> What you are asked to do:
Copy out every line that contains the word "scene".

--- Start ---

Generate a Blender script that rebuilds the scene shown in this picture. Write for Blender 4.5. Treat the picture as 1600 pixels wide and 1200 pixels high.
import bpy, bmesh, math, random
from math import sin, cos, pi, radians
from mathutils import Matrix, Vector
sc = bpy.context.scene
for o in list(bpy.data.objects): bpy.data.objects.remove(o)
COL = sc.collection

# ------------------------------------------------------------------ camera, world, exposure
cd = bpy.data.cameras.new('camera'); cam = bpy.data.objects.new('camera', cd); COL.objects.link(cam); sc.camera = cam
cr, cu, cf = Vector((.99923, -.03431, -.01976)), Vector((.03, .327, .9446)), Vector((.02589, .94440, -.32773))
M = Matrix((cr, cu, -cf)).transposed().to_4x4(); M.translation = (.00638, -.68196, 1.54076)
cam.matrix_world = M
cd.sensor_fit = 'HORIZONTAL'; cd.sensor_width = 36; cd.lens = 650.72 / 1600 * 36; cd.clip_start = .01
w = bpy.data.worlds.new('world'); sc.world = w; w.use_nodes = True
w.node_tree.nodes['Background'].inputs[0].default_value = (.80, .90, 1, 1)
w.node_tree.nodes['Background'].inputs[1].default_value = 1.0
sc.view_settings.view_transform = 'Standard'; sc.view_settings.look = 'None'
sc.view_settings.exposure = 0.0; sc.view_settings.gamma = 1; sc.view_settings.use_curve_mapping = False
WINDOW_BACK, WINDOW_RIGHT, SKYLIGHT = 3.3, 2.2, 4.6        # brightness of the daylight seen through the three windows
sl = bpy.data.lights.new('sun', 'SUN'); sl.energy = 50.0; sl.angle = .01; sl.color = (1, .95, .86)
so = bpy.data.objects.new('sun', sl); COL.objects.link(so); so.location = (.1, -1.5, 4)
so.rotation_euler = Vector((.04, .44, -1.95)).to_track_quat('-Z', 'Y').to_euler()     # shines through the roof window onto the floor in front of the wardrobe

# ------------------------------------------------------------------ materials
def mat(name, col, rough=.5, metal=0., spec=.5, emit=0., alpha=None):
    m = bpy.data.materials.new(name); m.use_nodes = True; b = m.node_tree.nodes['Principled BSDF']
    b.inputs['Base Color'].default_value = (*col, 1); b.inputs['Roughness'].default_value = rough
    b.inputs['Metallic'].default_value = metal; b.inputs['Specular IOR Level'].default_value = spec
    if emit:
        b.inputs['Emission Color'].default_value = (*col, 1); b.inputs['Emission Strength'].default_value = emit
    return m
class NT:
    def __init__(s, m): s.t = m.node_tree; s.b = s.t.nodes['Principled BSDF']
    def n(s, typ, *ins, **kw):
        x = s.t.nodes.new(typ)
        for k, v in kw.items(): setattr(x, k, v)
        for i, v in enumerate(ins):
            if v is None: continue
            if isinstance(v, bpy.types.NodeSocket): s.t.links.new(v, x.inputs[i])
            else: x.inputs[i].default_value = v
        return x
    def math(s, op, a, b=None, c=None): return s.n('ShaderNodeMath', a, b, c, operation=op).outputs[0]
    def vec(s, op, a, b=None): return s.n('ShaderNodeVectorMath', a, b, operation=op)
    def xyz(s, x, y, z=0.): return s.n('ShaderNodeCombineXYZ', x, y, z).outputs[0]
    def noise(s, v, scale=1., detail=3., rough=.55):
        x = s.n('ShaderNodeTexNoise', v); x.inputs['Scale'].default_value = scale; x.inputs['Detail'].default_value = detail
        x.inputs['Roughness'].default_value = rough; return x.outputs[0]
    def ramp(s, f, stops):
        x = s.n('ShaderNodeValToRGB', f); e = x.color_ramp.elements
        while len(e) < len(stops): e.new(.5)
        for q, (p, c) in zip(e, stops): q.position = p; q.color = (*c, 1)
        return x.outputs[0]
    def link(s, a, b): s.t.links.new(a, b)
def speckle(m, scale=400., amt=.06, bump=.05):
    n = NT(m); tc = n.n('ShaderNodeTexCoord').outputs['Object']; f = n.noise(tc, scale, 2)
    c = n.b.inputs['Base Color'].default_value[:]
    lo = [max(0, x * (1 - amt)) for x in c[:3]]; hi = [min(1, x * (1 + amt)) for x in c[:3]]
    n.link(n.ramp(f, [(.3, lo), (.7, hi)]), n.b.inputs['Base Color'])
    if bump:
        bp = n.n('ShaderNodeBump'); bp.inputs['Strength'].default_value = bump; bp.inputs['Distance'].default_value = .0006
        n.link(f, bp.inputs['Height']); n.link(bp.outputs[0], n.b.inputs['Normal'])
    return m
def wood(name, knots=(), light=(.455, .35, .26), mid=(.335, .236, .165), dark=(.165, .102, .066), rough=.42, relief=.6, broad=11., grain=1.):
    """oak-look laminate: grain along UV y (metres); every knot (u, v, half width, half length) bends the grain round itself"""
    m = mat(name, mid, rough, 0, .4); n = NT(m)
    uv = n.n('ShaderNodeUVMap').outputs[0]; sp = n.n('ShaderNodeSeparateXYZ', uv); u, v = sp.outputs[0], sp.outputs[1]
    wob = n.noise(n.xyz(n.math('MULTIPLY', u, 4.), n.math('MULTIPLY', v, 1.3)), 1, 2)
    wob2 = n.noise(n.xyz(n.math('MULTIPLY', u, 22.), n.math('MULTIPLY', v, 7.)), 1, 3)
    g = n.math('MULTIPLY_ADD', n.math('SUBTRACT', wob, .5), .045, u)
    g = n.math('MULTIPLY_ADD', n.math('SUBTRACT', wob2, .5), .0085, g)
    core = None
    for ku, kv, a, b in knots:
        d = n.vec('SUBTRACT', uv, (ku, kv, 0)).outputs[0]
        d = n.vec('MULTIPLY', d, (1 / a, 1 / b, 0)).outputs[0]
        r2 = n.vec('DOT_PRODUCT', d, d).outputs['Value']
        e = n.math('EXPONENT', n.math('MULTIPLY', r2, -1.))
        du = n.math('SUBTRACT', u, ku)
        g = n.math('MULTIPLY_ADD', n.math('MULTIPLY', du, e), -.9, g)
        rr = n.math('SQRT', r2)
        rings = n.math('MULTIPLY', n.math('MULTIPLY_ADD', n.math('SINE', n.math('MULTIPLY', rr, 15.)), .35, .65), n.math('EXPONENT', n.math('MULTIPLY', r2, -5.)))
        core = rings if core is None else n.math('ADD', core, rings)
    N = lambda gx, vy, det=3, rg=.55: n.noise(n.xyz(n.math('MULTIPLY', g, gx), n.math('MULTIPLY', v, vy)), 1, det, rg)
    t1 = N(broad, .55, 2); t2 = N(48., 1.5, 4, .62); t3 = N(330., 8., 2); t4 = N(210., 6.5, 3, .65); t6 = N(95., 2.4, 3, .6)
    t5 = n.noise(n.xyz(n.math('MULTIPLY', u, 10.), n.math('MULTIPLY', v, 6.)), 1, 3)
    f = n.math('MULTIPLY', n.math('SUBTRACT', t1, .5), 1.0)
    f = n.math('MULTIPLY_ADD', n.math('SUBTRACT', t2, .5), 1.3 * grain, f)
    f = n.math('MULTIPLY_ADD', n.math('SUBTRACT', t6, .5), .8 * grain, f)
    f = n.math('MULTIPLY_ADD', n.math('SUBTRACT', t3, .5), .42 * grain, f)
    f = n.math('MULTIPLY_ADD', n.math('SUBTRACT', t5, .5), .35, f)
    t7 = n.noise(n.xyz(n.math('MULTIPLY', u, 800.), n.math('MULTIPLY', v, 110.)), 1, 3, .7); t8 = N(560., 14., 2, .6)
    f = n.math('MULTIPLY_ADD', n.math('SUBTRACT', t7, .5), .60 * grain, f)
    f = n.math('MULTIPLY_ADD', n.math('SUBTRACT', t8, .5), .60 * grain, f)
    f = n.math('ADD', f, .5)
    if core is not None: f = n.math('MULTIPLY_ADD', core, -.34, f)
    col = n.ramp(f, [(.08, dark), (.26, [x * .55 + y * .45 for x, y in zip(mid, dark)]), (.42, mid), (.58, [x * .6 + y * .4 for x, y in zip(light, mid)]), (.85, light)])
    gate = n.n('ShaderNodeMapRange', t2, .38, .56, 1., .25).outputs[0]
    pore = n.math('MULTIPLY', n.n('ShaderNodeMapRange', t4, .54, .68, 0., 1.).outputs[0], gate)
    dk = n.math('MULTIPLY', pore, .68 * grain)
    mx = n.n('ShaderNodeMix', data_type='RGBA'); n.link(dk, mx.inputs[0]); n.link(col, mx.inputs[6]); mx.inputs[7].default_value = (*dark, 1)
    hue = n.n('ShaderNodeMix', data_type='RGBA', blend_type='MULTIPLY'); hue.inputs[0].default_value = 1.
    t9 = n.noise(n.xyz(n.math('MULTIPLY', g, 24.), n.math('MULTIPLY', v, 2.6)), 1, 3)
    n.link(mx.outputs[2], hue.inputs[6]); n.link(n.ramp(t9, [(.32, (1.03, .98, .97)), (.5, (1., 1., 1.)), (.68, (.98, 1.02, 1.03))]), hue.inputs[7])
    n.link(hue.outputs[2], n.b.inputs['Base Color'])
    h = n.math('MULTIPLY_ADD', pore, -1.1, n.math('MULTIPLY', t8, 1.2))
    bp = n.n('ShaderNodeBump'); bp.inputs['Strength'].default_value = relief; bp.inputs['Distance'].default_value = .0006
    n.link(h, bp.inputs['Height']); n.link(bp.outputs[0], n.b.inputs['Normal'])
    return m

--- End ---

> Task answer:
Generate a Blender script that rebuilds the scene shown in this picture. Write for Blender 4.5. Treat the picture as 1600 pixels wide and 1200 pixels high.
sc = bpy.context.scene